Franziskus setzt Zeichen. Zum Beispiel durch
seinen unprätentiösen Auftritt auf dem Balkon, als er sich der
Weltöffentlichkeit mit einem schlichten ‚Buona Sera’ vorstellte. Aber auch
durch Kleidung, Gesten und Verhalten macht er deutlich, dass er eine andere
Vorstellung vom höchsten Amt in der katholischen Kirche hat. Wie wichtig
schätzen Sie diese Zeichen für die mediale Wirkung von Papst Franziskus ein?
Er setzt schon viele Zeichen, aber diese Zeichen haben, meiner Ansicht
nach, nichts mit der medialen Wirkung zu tun. Dass es viele Menschen glauben
wollen, dafür kann er leider nichts. Wenn er einen unprätentiösen Auftritt auf
den Balkon hatte und zu der Weltöffentlichkeit schlicht ‚Buona Sera’ sagt - was
hätte er sonst sagen sollen: „Hier ist der Papst, hier bin ich! Hier habe ich,
nur ich, etwas zu sagen.“ ...Ich glaube, egal, was er gesagt oder gemacht hätte
– man hätte es so oder so gedreht, warum er sich so ausgedrückt hat.
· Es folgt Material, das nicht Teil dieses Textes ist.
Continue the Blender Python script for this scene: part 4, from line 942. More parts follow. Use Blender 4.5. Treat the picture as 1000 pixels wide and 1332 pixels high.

Er war und
ist ein ehrlicher Mensch ohne Schnörkel, ohne Heuchelei, er ist direkt und man
kann genau durchschauen, wohin er will. Mehr kann man von einem Menschen nicht
verlangen. Er ist loyal zu seinen Prinzipien.
Sie schreiben: „Die Gesten wurden quasi zu seinem
Markenzeichen. Prägnant und unverwechselbar.“ Welche haben Sie besonders
beeindruckt? Und welche Gesten erwarten Sie in Zukunft noch von Franziskus?
Fangen wir mit Ihrer letzten Frage an: Ich als Jüdin erwarte nichts von
Papst Franziskus in der Zukunft. Das ist eine Frage, die Sie besser an Christen
richten sollten. Ich hätte nichts zu erwarten.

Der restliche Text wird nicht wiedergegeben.